Issue: Should the Tribunal order the Registrar to release the motor vehicle on the basis that the impoundment will result in exceptional hardship?
The Shorter Oxford English Dictionary, 3rd ed. defines “exceptional hardship” as follows:
Exceptional : Of the nature of or forming an exception; unusual.
Hardship: 1. The quality of being hard to bear; hardness; severity. 2. Hardness of fate or circumstance; severe toil or suffering; extreme privation.
Also, where the owner appeals on the ground of exceptional hardship, subsection 50.2(4) provides:
(4) Clause (3) (d) does not apply if there was a previous impoundment under section 55.1 with respect to any motor vehicle then owned by the same owner.
Section 10 of O. Reg. 631/98 provides the criteria to be considered and those not to be considered in determining the appeal under this section. First, the Tribunal must consider whether no alternative exists for the impounded vehicle and if there is no alternative, then whether the impoundment will result in a threat to the health or safety of any person ordinarily transported by the motor vehicle or a threat to public health and safety or to the environment or property of a community in whose service the vehicle is ordinarily used.
Second, the section provides that the Tribunal may not, except in certain circumstances, consider certain factors:
- inconvenience to any person, financial or economic loss to any person,
- loss of employment or employment opportunity to any person, or
- loss of education or training.
These factors may be considered if the owner demonstrates that
- there is no alternative to the vehicle available,
- the loss will be immediate, significant and lasting,
- the impact will be on a person ordinarily transported by the vehicle and
- the impact of the loss will be on someone other than the suspended driver and will not be the result of a loss by the suspended driver of the type described above.

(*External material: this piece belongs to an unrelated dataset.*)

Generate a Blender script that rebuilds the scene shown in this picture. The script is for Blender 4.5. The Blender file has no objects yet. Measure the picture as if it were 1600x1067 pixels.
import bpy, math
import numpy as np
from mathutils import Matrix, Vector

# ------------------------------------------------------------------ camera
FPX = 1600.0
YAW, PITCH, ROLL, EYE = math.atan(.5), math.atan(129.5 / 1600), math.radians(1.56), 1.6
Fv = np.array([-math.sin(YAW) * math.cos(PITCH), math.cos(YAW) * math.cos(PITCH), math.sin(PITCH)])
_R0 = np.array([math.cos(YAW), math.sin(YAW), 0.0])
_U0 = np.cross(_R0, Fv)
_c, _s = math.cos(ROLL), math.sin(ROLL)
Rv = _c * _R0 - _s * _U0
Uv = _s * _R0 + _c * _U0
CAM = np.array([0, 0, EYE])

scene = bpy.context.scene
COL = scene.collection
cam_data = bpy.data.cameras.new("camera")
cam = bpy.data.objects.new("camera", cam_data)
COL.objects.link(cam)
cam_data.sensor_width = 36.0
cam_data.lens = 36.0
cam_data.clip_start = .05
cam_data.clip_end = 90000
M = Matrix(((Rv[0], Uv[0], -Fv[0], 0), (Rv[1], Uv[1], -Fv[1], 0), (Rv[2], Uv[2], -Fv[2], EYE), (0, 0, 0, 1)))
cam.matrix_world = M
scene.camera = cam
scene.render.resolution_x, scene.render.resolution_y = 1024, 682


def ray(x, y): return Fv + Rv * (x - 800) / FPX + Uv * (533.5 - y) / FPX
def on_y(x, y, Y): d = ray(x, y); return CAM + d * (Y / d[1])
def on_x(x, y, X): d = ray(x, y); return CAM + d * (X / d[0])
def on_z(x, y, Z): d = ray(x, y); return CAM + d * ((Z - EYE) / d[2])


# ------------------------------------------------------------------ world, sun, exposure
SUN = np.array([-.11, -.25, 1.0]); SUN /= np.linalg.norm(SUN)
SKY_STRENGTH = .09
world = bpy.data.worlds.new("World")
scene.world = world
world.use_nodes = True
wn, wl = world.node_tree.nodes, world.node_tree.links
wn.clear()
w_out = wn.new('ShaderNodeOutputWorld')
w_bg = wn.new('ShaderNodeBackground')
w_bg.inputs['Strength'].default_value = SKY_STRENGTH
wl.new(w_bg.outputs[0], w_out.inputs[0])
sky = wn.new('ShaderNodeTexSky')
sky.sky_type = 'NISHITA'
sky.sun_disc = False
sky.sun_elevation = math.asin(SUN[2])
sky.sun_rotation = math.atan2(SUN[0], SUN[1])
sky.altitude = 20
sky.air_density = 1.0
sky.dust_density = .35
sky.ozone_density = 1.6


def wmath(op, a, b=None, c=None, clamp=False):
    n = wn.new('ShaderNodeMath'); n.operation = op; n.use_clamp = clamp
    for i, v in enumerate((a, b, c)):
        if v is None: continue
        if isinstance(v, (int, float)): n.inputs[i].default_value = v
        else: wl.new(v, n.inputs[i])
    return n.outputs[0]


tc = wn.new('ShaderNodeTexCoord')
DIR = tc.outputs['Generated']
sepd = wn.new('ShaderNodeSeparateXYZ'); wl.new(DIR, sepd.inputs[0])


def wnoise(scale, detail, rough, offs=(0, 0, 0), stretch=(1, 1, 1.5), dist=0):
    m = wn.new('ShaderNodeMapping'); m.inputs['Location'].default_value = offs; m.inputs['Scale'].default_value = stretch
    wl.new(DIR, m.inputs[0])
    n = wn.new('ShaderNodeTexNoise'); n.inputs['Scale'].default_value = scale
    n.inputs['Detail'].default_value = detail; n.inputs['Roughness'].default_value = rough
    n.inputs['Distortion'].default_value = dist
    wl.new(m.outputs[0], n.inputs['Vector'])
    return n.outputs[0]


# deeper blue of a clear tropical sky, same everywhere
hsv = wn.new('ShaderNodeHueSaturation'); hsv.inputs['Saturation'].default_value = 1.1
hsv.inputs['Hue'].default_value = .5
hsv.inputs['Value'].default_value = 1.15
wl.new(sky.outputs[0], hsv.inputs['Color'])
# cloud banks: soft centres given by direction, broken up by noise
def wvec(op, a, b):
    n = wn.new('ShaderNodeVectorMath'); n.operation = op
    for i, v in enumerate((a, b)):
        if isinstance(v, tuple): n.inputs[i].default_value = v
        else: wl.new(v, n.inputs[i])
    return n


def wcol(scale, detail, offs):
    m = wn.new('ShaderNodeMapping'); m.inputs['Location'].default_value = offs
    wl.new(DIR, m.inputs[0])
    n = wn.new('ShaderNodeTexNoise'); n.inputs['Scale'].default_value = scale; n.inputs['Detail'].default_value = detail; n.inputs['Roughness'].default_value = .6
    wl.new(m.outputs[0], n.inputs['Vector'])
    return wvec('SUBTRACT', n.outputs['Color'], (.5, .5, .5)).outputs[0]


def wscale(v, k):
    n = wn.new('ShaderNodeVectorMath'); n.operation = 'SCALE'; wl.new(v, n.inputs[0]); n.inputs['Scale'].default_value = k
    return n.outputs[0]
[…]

All elements of the grounds of appeal must be proven on the balance of probabilities by the owner of the vehicle.
APPLICATION OF LAW TO FACTS
There was no evidence before the Tribunal that the Applicant will suffer exceptional hardship as a result of the vehicle impoundment. The Tribunal acknowledges that she must incur the cost of the towing and impoundment itself as well as the cost of a replacement vehicle. The evidence is clear that the Applicant has an alternative to the impounded vehicle. As a result, the Tribunal may not get into a consideration of inconvenience or financial or economic loss. Accordingly, this ground of appeal must fail.
The question of whether the vehicle was stolen at the time of the impoundment was raised for the first time on appeal. The sole evidence in support of the Applicant’s submission that the vehicle was stolen at the time is her assertion that she was aware of her son’s driving record and told him not to take the vehicle. Notwithstanding this, she left the keys readily available. There was no evidence that she had complained to police at the time or taken any other steps to support her position that the vehicle was stolen. The Tribunal must be cognizant of the possibility that allegations of theft of a vehicle between family members are being used opportunistically. In making a determination that a vehicle was stolen by a family member, the Tribunal examines the surrounding circumstances such as efforts to conceal car keys and behaviour consistent with theft, such as complaints to the police. The Tribunal is aware that in a family setting the failure to press charges is not necessarily determinative, but the intention to deny use of the vehicle must be otherwise apparent. The Tribunal is satisfied that there are few or no indicia that this vehicle was stolen at the time of the impoundment on the evidence before it in this matter. Accordingly, this ground of appeal must fail.
DECISION
After considering the evidence, pursuant to the authority vested in the Tribunal under section 50.2(5) of the Act, the Tribunal confirms the impoundment of the Applicant’s motor vehicle, and it will remain at the impound facility until the conclusion of the 45 day impound period.